Если вместе с Геттисбергской речью прочесть строки проповеди Паркера, то ее вклад в содержание обращения Линкольна не вызывает никаких сомнений. Временами формулировки оказываются практически идентичными. Это вовсе не означает, что Линкольн занимался плагиатом. Главное заключается в том, что Линкольну удалось сжать настолько масштабные идеи до одной короткой речи. Его гражданская философия, основанная на учении немецких идеалистов, таких как Паркер, смогла извлечь суть из такого сложного, разностороннего, противоречивого явления, как формирование американской республики, и заключить ее в одной пропозиции, а затем из этого фрагмента одного из фрагментов прошлого она экстраполировала сущность Америки в 1863 году и ее будущее предназначение. Никакая часть никакого предложения никакого документа, даже если этим документом является Декларация независимости, не несет в себе подобной смысловой нагрузки.

Пропозиция Линкольна, заключенная в его Геттисбергской речи, определила формирование Америки, а также то, почему ее жители пошли на такую тяжелую войну. Мы не можем знать, как Линкольн мог бы использовать эту пропозицию в послевоенную эпоху или во внешней политике — его смерть в 1865 году оставила этот вопрос без ответа, а республиканцы и даже демократы пользовались личностью президента-мученика и его словами, чтобы оправдать все свои действия, от введения ограничений на полномочия правительства до консолидации власти, от антиимпериализма до заграничной экспансии. Несмотря на всю эту путаницу, пропозиционная нация Линкольна помогла Америке перейти от старой идеи исключительности к новой. Он помог Америке стать менее похожей на саму себя и более похожей на развивающиеся европейские национальные государства середины века, каждое из которых стремилось выполнить данную Богом миссию. 
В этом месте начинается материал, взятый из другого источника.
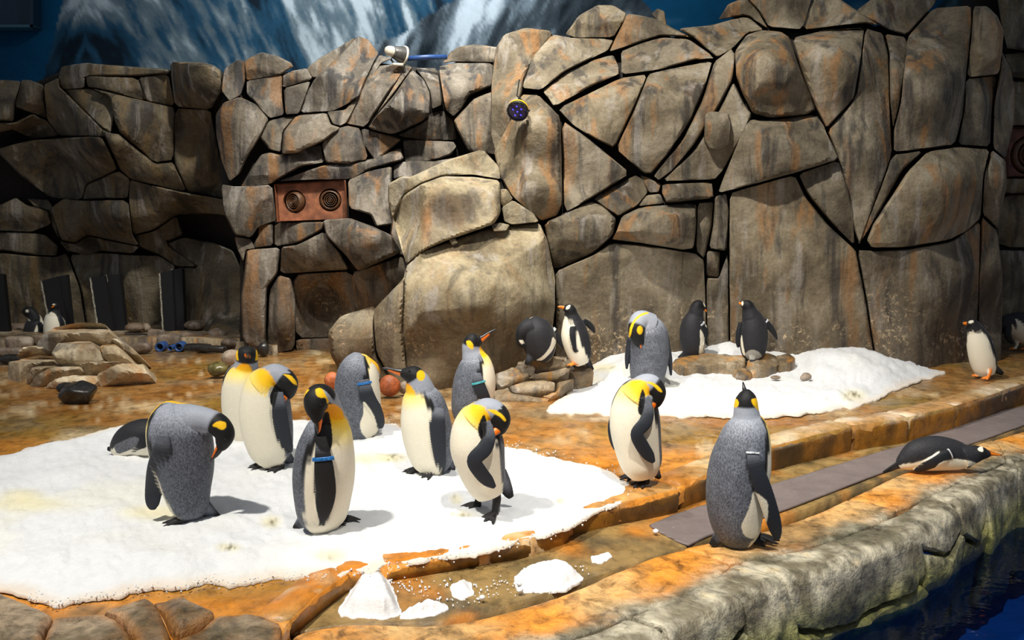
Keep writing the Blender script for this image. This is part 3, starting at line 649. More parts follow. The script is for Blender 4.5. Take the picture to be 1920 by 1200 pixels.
def rim_map(U, W):
    sh = np.shape(U); u = np.ravel(U) / 100.0; v = np.ravel(W) / 100.0
    I = cr(RIp, u); L = cr(RLp, u); D = np.interp(u, range(len(RD)), RD)
    o = L - I; o[:, 2] = 0; o /= np.linalg.norm(o, axis=1)[:, None]
    P = I + (L - I) * np.minimum(v, 1)[:, None]
    zt = lerp(-D - .03, -.035 + .02 * np.sin(u * 1.9), sstep(-.02, .22, v))
    wv = np.maximum(v - 1, 0); ph = np.clip(wv / .28, 0, 1) * math.pi / 2; rr = .10
    low = np.maximum(wv - .28, 0)
    P = P + o * (rr * np.sin(ph) + .05 * np.sin(np.clip(low / .35, 0, 1) * math.pi) - .10 * np.maximum(low - .3, 0))[:, None]
    P[:, 2] = zt - rr * (1 - np.cos(ph)) - low * 1.25
    return P.reshape(sh + (3,))
def rim_col(Q, d, V):
    v = Q[:, 1] / 100; u = Q[:, 0] / 100; a = fbm(V * 2.2, 5, 101, .6); b = fbm(V * 7, 5, 103, .65); g = fbm(V * 1.1 + 5, 3, 105)
    och = lerp(S3(226, 146, 52), S3(214, 170, 110), sstep(-.2, .4, a)[:, None]); och = lerp(och, S3(150, 110, 58), (sstep(.05, .4, b) * .6)[:, None])
    gr = lerp(S3(116, 108, 88), S3(188, 180, 158), sstep(-.25, .3, b)[:, None]); gr = lerp(gr, S3(82, 80, 62), (sstep(.1, .45, a) * .6)[:, None])
    gr = lerp(gr, PALE, (sstep(.3, .5, b) * .6)[:, None])
    c = lerp(och, gr, sstep(.48, .8, v + a * .22)[:, None])
    z = V[:, 2]
    green = lerp(S3(92, 96, 44), S3(140, 138, 48), sstep(-.2, .3, b)[:, None]); c = lerp(c, green, (sstep(-.14, -.36, z + g * .16) * .8)[:, None])
    dk = sstep(.02, .38, fbm(V * 3.1 + 3, 4, 109)) * sstep(-.1, -.25, z); c = lerp(c, S3(40, 42, 30), (dk * .75)[:, None])
    return lerp(c, S3(16, 34, 40), (sstep(-.42, -.56, z) * .85)[:, None])
def rim_h(seed, Bm, r):
    def f(Q, d, P3):
        e = np.clip(d / r, 0, 1); edge = np.sqrt(1 - (1 - e) ** 2)
        zz = np.clip((-P3[:, 2] - .1) * 4, 0, 1)
        return Bm * edge - Bm + .012 * fbm(P3 * 2.2, 4, seed) + .075 * zz * fbm(P3 * 3.2, 4, seed + 2) + .012 * zz * fbm(P3 * 14, 3, seed + 3)
    return f
rim = bpy.data.objects.new('trim_2', None); COL.objects.link(rim); rim['kind'] = 'structure'; rim['_org'] = [0, 0, 0]
def rimp(poly, seed, Bm=.02, r=.02, sp=4.0, nm='rim_rock'):
    return patch(nm, poly, sp, rim_map, rim_h(seed, Bm, r), M['rim'], rim, gap=.28, skirt=.12, colfun=rim_col, wob=1.6, round_=1, seed=seed, sharp=40)
TOPB = [0, 300, 455, 640, 800, 1000]
VB = [72, 78, 66, 74, 80, 76]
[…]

Пропозиционная нация, подобная той, о которой говорил Линкольн, является, по словам философа Майкла Оукшотта (Michael Oakeshott), «телеократической» в противовес «номократической» нации. Это значит, что она управляет собой в процессе следования некой абстрактной «идее», а не посредством режима закона, который позволяет отдельным людям и местным сообществам жить обычной жизнью и находить свое наивысшее призвание в делах, отличных от задач национального государства в целом. Линкольн завещал всем американцам — Северу и Югу — нацию, направляемую общей целью.

150 лет назад, с разгар длительной и жестокой войны, президент Линкольн заложил основы мощной гражданской религии, гражданской истории и гражданской философии так, чтобы его прочтение американской истории заняло господствующее положение по сравнению со своими конкурентами. С тех пор множество поколений американцев верили в то, что мы всегда были демократической нацией, вдохновляемой Идеей. Все альтернативные точки зрения исключались из нашего национального кредо как ересь. То, как большинство американцев сегодня интерпретируют Декларацию независимости, цели Войны за независимость, принципы, лежащие в основе американской Конституции, причины и следствия Гражданской войны и послание пропозиционной нации к миру, берет свое начало в Геттисбергской речи. В той степени, в которой мы позволим словам Линкольна определять наше прочтение американской истории, они продолжат заранее предлагать нам ответы на самые сложные вопросы, касающиеся истоков, целей и судьбы Америки.